Yargıtay 2. Hukuk Dairesi, boşanma davalarında önemli bir karara imza attı.
Yargıtay’dan boşanma davası sürecinde yaşayan eşleri ilgilendiren kritik karar!
Boşanma davası açıldıktan sonra tarafların zorunluluktan dolayı aynı evde yaşamalarının “af” olarak değerlendirilemeyeceğine hükmetti.
Mahkeme boşanma talebini reddetti
Davaya konu olayda, kanser tedavisi gören bir kadının, eşinin düzenli bir işi olmadığını, ekonomik şiddet uyguladığını, tehdit ve hakaret ettiğini, aşırı kıskançlık sergilediğini ve ilk evliliğinden olan kızına kötü davrandığını iddia ederek boşanma davası açtığı belirtildi. Davalı erkek ise mahkemeye herhangi bir yanıt vermedi.
Ancak İlk Derece Mahkemesi, tarafların boşanma süreci devam ederken bir süre daha aynı evde yaşadıklarını gerekçe göstererek, “karşılıklı olarak birbirlerini affettiklerine” kanaat getirip boşanma talebini reddetti.
Bölge Adliye Mahkemesi istinaf başvurusunu reddetti
Kadının avukatı, af durumunun olmadığını ve tarafların ifadelerinde de bu yönde bir beyanın geçmediğini belirterek istinaf başvurusunda bulundu. Ancak Bölge Adliye Mahkemesi, İlk Derece Mahkemesi’nin kararını usul ve yasaya uygun bularak istinaf talebini reddetti.

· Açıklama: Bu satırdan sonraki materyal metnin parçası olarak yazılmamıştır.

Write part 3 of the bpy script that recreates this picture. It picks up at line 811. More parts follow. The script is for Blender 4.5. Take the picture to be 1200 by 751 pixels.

Yargıtay: “Zorunluluktan aynı evde yaşamak, af anlamına gelmez”
Davayı temyiz incelemesine alan Yargıtay 2. Hukuk Dairesi, yerel mahkemenin kararını bozdu. Gerekçeli kararda şu ifadelere yer verildi:
“Toplanan delillerden ve dinlenen tanık beyanlarından, davacı kadının kanser tedavisi görmesi ve çocuklarına bakacak durumda olmaması nedeniyle dava açıldıktan sonra bir süre daha tarafların aynı evde yaşadığı anlaşılmaktadır. Bu durumun zorunluluktan kaynaklandığı açıktır. Bu nedenle, aynı evde yaşamanın af olarak nitelendirilmesi mümkün değildir.”
Bu doğrultuda Yargıtay, “Mahkeme, işin esasına girerek boşanma davasının kabul edilip edilmeyeceğine dair tüm delilleri değerlendirmeli ve ona göre karar vermeliydi” diyerek dosyayı yerel mahkemeye geri gönderdi.
Avukat Fatih Karamercan: “Özgür irade yoksa af da yoktur”
Konuyla ilgili değerlendirmelerde bulunan İstanbul Barosu üyesi Avukat Fatih Karamercan, Yargıtay’ın kararının hukukî açıdan yerinde olduğunu belirterek şunları söyledi:
“Boşanma davası devam ederken, eşlerin bir araya gelmelerinin af olarak değerlendirilebilmesi için bu davranışların tamamen özgür irade ile gerçekleşmesi gerekir. Eğer bu durum zorunluluktan kaynaklanıyorsa, af olarak kabul edilmesi ve boşanma talebinin reddedilmesi mümkün değildir. Bu karar, Yargıtay Hukuk Genel Kurulu’nun 1 Mart 2023 tarihli kararıyla da uyumludur.”
Yargıtay’ın bu kararı, boşanma sürecinde olan çiftlerin çocukları veya çeşitli zorunluluklar nedeniyle aynı evde kalmalarının “evliliğin yeniden kurulduğu” anlamına gelmeyeceğini ve bu durumun mahkemeler tarafından boşanma kararlarını etkilememesi gerektiğini ortaya koyuyor.